This is the mail archive of the
gdb-patches@sourceware.cygnus.com
mailing list for the GDB project.
Re: Unifying i387 support
- To: Jim Blandy <jimb@cygnus.com>
- Subject: Re: Unifying i387 support
- From: Andrew Cagney <ac131313@cygnus.com>
- Date: Fri, 09 Jul 1999 11:32:01 +1000
- CC: Eli Zaretskii <eliz@is.elta.co.il>, Mark Kettenis <kettenis@wins.uva.nl>, dj@delorie.com, billm@suburbia.net, gdb-patches@sourceware.cygnus.com
- Organization: Cygnus Solutions
- References: <Pine.SUN.3.91.990707154129.2851X-100000@is> <npoghmtzfj.fsf@zwingli.cygnus.com>
Jim Blandy wrote:
>
> We would like make it possible to write code that accesses the i387
> registers which can be shared amongst all the i386-based targets.

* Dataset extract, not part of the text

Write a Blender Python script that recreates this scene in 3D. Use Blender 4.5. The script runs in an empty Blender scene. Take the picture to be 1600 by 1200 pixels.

> However, at present, each target lays the registers out differently in
> GDB's map, and #defines different symbols to say where things are.
>
> There are two approaches to fix this.
>
> 1) We could choose a common set of symbols, assign them useful
> semantics, and make each target #define them appropriately. Then,
> generic i387 code can just use them. Each target will continue to
> lay out registers in GDB's map as it pleases.
>
> 2) We could choose a single register layout for all i387 targets to
> use, and require targets to reform the data they receive from the
> OS via ptrace or whatever to fit that layout. Generic i387 code
> can be written to assume this layout.
I also have a strong preference for two.
Another issue to keep in mind is remote.c. It assumes that the order
registers appear in a G packet corresponds to their internal-to-gdb
register numbering. It relies heavily on REGISTER_RAW_SIZE().
I'm not adverse to ideas such as there being a macro that maps a
target-G-packet register onto an internal register. Kind of like the
RAW/VIRTUAL stuff but in the correct place :-). The alternative would
be to parameterize the target with specific call backs.